I tried to solve following Leetcode problem where you have to find the intersection-node of two linked lists, and return it (or null, if there is none).

I know there are simpler solutions than the one I came up with, but I’d like to know whats wrong with my approach:

Let x be the number of nodes between the start of list A and the intersection; same for y and list B. And let z be the distance between the intersection and the end of the lists (see picture).

Let’s assume that list A is longer than B, therefore y<x.

If I let two pointers start from the heads of both lists, the pointer of B is going to reach the end while pointer A is still in the list. Both pointers traveled the same distance y+z. Since list A is longer than B by (x+z)-(y+z) = (x-y), pointer A is at the node (y+z)-(x-y) = z-y. Now I save this pointer in the variable “middle” and I let another pointer “newStart” start at the beginning of B. If I let both of them traverse the list, “middle” is going to reach the end after y nodes so pointer “newStart” will be at position y (the intersection).

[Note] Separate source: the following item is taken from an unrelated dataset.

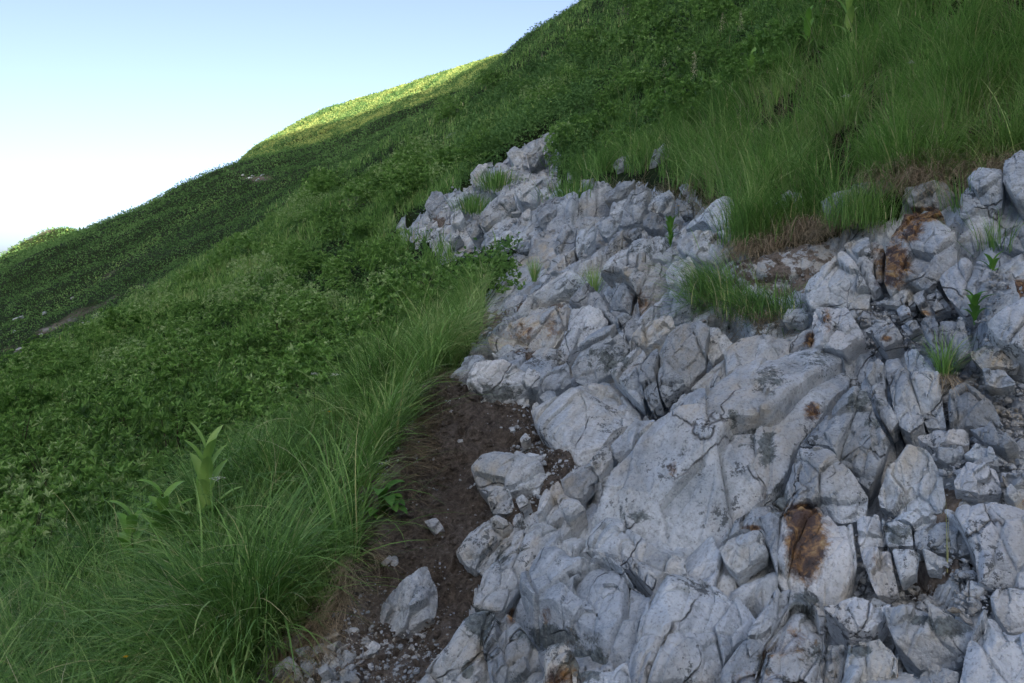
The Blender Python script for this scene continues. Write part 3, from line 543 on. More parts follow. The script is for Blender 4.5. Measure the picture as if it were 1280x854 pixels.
# ------------------------------------------------------------------ ground sheet
def build_ground():
    us = np.concatenate([np.linspace(-1.5, -.72, 60, endpoint=False), np.linspace(-.72, .72, 620), np.linspace(.72, 1.62, 60)[1:]])
    ls = np.concatenate([np.arange(math.log(.75), math.log(30), .0062), np.arange(math.log(30), math.log(250), .008), np.arange(math.log(250), math.log(2900), .06)])
    A, B = np.meshgrid(us, ls, indexing='ij'); u = A.ravel(); l = B.ravel(); d = np.exp(l)
    z = d * look(TG, u, l)
    P = np.stack([u * d, d, z], 1)
    px = CX + FOC * u; py = HY - FOC * look(TV, u, l); near = d < 24
    wob = np.clip(9 / d ** .5, 2, 8); jx = px + wob * fbm(P, .16, 3, 201); jy = py + wob * fbm(P, .16, 3, 202)
    rock = inpoly(jx, jy, ROCK) & near; soil = inpoly(jx, jy, SOIL) & (d < 7)
    def soft(m):                       # edge of a zone, eased over a few centimetres
        a = m.reshape(len(us), len(ls)).astype(float)
        for ax in (0, 1):
            for _ in range(3): a = (np.roll(a, 1, ax) + np.roll(a, 2, ax) + a + np.roll(a, -1, ax) + np.roll(a, -2, ax)) / 5
        return a.ravel()
    wr, ws = soft(rock & ~soil), soft(soil)
    # bare rock between the blocks
    idx = np.where((wr > 0) | (ws > 0))[0]; q = P[idx]; dd = d[idx]
    big = jfacet(q, .42, .42, .07, .03, 3) + jfacet(q, .17, .45, .12, .02, 9, 1.8) + .6 * facet(q, .085, .4, .10, .08, 15)
    far = facet(q, .8, .65, .20, .16, 21)
    disp = wr[idx] * (big + far * smooth01((dd - 6) / 5) - .06 - .16 * smooth01((dd - 6) / 5)) + ws[idx] * (.055 * fbm(q, .30, 3, 4) + .022 * fbm(q, .06, 3, 8) + facet(q, .13, .25, .10, .0, 33))
    for bx, by, rx, ry, hb in ((500,590,20,36,.10),(472,640,18,30,.07),(512,525,16,20,.09),(545,482,22,14,.07),(440,700,26,24,.05),(560,560,14,9,.03),(600,545,16,9,.03),(585,520,12,8,.03),(540,610,10,8,.02)):
        disp += hb * np.exp(-(((px[idx] - bx) / rx) ** 2 + ((py[idx] - by) / ry) ** 2)) * (dd < 6) * 1.7 * (1 + .5 * fbm(q, .08, 2, 44))
    crk = np.zeros(len(idx))
    for pl, wd, dp in CRACKS:
        dist = np.full(len(idx), 99.)
        for (xa, ya), (xb, yb) in zip(pl[:-1], pl[1:]):
            t_ = np.clip(((px[idx] - xa) * (xb - xa) + (py[idx] - ya) * (yb - ya)) / ((xb - xa) ** 2 + (yb - ya) ** 2), 0, 1)
            dist = np.minimum(dist, np.hypot(px[idx] - xa - t_ * (xb - xa), py[idx] - ya - t_ * (yb - ya)))
        crk = np.maximum(crk, dp * np.exp(-(dist / wd) ** 4))
    disp -= crk
    nz = np.zeros((len(idx), 3)); nz[:, 2] = .82; nz[:, 1] = -.55 * (dd < 8) - .25 * (dd >= 8)
    P[idx] += nz * disp[:, None]
    oth = np.where(~(rock | soil))[0]; q = P[oth]; dd = d[oth]
    P[oth, 2] += .06 * fbm(q, .6, 3, 5) * np.clip(dd / 4, .4, 1) + np.clip((dd - 8) / 40, 0, 1) * .35 * fbm(q, 4.5, 4, 6) + np.clip((dd - 20) / 60, 0, 1) * .5 * fbm(q, 13, 3, 7)
    bare = np.zeros(len(P))
    for bx, by, rx, ry, sg in ((85,392,80,9,.75),(30,428,50,6,.6),(140,500,24,5,.8),(190,352,30,4,.6),(150,330,90,10,.5),(320,222,24,5,1.1),(430,225,40,10,.7),(290,212,50,6,.5),(545,178,12,10,1.2),(560,130,18,4,1.),(600,95,10,3,.8),(440,240,30,10,.9),(780,5,14,10,.9),(10,480,30,14,.9),(350,178,60,6,.3)):
        t = ((px - bx) / rx) ** 2 + ((py - by + .42 * (px - bx) * (rx > 50)) / ry) ** 2
        bare = np.maximum(bare, sg * np.exp(-t * .9))
    bare *= (d > 9)
    for bx, by, rx, ry, sg in ((478,620,28,70,1.3),(400,770,80,60,1.3),(515,500,26,30,.9),(450,830,140,36,1.),(620,460,60,10,.7),(545,800,50,30,.7)):
        bare = np.maximum(bare, sg * np.exp(-((px - bx) / rx) ** 2 - ((py - by) / ry) ** 2) * (d < 8))
    nu, nl = len(us), len(ls)
    I = np.arange(nu * nl).reshape(nu, nl)
    F = np.stack([I[:-1, :-1].ravel(), I[1:, :-1].ravel(), I[1:, 1:].ravel(), I[:-1, 1:].ravel()], 1)
    cls = np.where(rock & ~soil, 1, np.where(soil, 2, 0)); fc = cls[F[:, 0]]
    sf = np.zeros(len(P)); sp = [(690,372,45,10),(640,445,60,8),(560,268,18,6),(960,345,60,22),(735,430,12,6),(600,380,30,20),(1180,640,30,40),(1240,690,30,20),(1180,690,30,30),(630,660,12,14),(720,150,10,10)]
    for bx, by, rx, ry in sp: sf = np.maximum(sf, 1.3 * np.exp(-((px - bx) / rx) ** 2 - ((py - by) / ry) ** 2))
    sf = sf * (d < 24)
    zero = np.zeros(len(P)); wm = np.clip(fbm(P, 1.6, 2, 31), 0, 1) * .5
    for k, nm, mat in ((0, 'hillside', M_TURF), (1, 'bedrock', M_ROCK), (2, 'dirt_path', M_SOIL)):
        f = F[fc == k]; used, inv = np.unique(f, return_inverse=True)
        me = mesh_np(nm, P[used], inv.reshape(-1, 4), mat, {'bare': bare[used], 'soil': sf[used], 'warm': wm[used], 'rust': zero[used], 'dark': zero[used], 'white': zero[used]})
        o = link(nm, me); o['kind'] = 'structure'
    return P, d, px, py, cls, bare
GP, GD, GPX, GPY, GCLS, GBARE = build_ground()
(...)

public static ListNode getIntersectionNode(ListNode headA, ListNode headB){
        // First iteration
        ListNode firstA = headA;
        ListNode firstB = headB;
        ListNode middle;
        ListNode newStart;
        while (true){
            if (firstA.next==null){
                middle = firstB;
                newStart = headA;
                break;
            }
            if (firstB.next==null){
                middle = firstA;
                newStart = headB;
                break;
            }
            firstA = firstA.next;
            firstB = firstB.next;
        }
        // second iteration
        while (middle != null){
            middle = middle.next;
            newStart= newStart.next;
        }
        return newStart;
    }

However this doesn’t work, and I’m having a hard time debugging and understanding whats wrong in my code.